World Password Day: 5 essential tips for password management

Cybersecurity, News

Cybercrime continues to rise in scale and complexity – while costing the UK billions of pounds, causing huge damage, and putting national security at risk.

One of the most common ways that hackers get into places they shouldn’t is via simple, easily guessable passwords. So it’s essential that all our passwords must be difficult to guess, while two-factor authentication is an additional barrier to cybercriminals.

It doesn’t have to be complicated or time-consuming to protect your cybersecurity.  We’ve teamed up with Rick van Galen, Senior Security Engineer at 1Password to give some simple steps to password management best practices.

1. Make all your passwords strong and unique

We all know that passwords like 123456, qwerty, and password123 – or anything that includes your name or date of birth – are an absolute no-no. Every password you set also needs to be long – ideally, 20 characters for character-based passwords and four words for word-based ones. Additionally, you must never reuse a password, no matter how random it is. Whether you need to remember 10 or 10,000 passwords, they all need to be different.

2. Use two-factor authentication whenever you can

Whenever two-factor authentication (2FA) is offered to you, take it! It provides an extra layer of security that protects your accounts from thieves who have managed to find or deduce one of your passwords. You can ask for a time-based one-time password (TOTP) to be sent any time someone tries to sign into your account – it could be via email, a physical security key or a dedicated authentication app. Avoid using text messages for 2FA, as SMS authentication is vulnerable to SIM-swap attacks, which occur when a hacker steals your mobile identity by transferring your phone number to a new SIM card in their possession.

3. Share passwords securely

Everyone has passwords that they need to share from time to time. At home, it could be the Wi-Fi password or log-ins for a streaming service. At work, you might need to share a subscription to a trade publication or the license key for a particular piece of software. Be very careful about the way that you share your passwords and never leave this information lying around – don’t rely on Post-It Notes or insecure text messages, emails or spreadsheets.

 4. Consider a password generator or password manager

If you use the same set of characters for all your passwords, you’re putting yourself at risk, so using a password generator is a good way to protect your security online. Having said that, no one can remember 100 different passwords, especially if they’re random strings like UmxT9t4s8B6sVhr6mvSo. The solution? Adopt a password manager that does all the creating – and, crucially, the remembering – for you.

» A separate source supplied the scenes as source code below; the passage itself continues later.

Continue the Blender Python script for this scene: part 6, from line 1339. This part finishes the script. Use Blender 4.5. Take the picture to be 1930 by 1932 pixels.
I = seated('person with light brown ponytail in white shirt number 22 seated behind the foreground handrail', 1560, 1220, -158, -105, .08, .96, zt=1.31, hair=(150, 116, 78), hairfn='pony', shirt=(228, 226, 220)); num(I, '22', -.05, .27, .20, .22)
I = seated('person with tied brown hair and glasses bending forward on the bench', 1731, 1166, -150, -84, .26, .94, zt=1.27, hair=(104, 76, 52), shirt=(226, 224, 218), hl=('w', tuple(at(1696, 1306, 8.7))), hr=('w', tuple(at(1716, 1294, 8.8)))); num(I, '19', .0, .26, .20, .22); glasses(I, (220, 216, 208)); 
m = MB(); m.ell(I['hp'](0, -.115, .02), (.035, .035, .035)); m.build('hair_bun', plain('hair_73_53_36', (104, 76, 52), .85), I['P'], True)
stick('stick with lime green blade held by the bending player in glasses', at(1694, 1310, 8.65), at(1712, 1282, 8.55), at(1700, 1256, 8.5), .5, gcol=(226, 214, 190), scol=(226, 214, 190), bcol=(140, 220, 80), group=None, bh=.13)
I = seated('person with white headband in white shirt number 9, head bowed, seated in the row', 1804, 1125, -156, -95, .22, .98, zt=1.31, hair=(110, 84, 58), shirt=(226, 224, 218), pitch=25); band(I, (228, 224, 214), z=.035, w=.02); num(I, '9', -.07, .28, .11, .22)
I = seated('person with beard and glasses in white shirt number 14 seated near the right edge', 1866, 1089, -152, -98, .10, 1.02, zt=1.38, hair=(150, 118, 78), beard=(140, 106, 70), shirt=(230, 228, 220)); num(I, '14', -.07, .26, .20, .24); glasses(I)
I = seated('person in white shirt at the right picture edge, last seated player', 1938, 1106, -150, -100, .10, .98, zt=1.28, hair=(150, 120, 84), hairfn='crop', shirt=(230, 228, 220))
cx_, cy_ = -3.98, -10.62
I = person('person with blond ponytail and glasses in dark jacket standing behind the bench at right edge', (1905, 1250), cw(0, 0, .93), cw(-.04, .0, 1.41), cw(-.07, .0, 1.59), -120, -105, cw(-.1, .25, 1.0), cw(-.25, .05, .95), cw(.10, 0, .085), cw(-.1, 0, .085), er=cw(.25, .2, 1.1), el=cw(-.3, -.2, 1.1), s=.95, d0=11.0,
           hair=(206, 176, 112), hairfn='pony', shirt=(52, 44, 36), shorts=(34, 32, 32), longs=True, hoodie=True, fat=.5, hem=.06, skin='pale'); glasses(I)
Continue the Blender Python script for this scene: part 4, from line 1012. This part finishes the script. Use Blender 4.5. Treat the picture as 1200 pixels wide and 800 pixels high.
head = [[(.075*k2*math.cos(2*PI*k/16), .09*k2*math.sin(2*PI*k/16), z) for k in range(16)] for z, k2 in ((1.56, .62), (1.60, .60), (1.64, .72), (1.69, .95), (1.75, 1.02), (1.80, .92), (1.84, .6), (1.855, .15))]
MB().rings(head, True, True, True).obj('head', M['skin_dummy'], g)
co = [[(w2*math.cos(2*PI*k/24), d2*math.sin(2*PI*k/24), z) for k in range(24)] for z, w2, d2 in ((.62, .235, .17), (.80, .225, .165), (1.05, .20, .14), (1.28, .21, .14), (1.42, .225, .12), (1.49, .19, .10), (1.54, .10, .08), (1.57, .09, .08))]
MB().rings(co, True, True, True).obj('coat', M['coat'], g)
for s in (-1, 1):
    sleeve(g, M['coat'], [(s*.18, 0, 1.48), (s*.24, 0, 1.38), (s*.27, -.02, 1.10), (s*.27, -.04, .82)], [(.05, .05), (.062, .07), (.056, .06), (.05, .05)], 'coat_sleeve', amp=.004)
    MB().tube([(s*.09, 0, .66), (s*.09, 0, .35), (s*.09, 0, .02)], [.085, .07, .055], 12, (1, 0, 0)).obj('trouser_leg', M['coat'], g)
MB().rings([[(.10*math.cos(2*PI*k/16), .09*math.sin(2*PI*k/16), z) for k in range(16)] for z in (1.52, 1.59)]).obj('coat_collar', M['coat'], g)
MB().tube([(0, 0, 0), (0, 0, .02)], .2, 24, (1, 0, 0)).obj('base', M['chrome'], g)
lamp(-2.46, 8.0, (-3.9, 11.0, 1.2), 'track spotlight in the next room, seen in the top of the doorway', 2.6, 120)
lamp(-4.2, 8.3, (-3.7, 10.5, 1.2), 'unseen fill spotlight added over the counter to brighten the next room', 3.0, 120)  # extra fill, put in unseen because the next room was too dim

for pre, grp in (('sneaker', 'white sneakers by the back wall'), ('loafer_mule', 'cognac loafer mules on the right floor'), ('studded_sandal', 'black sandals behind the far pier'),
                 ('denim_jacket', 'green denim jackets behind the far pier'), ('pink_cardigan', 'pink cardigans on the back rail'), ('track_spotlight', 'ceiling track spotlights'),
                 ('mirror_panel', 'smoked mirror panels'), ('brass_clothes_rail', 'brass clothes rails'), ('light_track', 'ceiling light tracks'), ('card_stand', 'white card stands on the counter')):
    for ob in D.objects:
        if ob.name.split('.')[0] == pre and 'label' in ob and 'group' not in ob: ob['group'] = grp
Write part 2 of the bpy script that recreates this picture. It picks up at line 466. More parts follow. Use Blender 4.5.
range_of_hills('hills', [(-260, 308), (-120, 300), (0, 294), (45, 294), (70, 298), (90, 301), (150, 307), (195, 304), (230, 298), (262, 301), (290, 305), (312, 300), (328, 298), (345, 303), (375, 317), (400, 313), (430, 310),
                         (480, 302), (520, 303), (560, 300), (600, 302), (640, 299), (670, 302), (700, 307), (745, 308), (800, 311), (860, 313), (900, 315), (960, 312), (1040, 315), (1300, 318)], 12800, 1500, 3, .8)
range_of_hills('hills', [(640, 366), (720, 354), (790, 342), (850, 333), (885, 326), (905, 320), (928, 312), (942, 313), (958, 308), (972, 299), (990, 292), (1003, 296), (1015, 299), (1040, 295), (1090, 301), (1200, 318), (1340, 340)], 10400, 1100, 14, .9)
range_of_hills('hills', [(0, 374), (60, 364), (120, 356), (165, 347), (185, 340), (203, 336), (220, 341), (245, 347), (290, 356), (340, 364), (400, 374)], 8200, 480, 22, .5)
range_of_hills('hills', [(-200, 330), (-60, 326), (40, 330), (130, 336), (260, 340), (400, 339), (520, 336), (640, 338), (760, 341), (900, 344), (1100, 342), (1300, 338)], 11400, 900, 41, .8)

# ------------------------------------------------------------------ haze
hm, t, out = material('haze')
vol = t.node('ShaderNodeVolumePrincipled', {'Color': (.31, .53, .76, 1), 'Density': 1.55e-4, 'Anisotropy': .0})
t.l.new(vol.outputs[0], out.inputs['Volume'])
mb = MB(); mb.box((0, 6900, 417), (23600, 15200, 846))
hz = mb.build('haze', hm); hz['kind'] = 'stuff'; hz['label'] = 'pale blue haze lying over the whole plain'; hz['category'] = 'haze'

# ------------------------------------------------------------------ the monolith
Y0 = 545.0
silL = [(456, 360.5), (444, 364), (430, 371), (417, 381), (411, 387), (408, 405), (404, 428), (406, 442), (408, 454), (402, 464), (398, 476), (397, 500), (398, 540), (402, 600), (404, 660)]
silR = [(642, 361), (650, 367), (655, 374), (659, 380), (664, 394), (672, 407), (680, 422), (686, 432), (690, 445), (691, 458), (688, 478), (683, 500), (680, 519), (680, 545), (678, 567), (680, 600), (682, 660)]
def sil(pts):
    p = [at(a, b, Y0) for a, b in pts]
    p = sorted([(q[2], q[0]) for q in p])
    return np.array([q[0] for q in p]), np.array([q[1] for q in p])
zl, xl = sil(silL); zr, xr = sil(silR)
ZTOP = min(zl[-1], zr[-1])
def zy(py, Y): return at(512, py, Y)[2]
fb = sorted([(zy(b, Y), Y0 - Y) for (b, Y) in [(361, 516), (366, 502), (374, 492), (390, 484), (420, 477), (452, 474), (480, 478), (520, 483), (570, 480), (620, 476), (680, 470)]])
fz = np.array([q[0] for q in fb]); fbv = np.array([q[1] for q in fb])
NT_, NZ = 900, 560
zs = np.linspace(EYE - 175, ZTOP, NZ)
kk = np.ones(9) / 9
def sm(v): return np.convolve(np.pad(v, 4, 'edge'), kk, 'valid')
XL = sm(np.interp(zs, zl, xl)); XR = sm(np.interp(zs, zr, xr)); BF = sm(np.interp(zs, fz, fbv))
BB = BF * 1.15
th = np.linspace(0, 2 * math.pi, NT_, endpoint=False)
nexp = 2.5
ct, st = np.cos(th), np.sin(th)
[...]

5. Set strong passwords/PINs for all your devices

Finally, even if you have strong, unique passwords for all the sites and services that you use, you mustn’t forget about your devices as well – make sure that your phone, laptop, or tablet is not an open book. That means your PIN can’t be 1111 or the year you were born (they’re simply too easy for a criminal to guess). Also, consider using biometric unlocking methods to keep your data safe.

Online security doesn’t need to be complicated. If you follow the 5 tips above, you don’t need to ever change your passwords – unless you know they’re weak or suspect they’ve been compromised in a breach.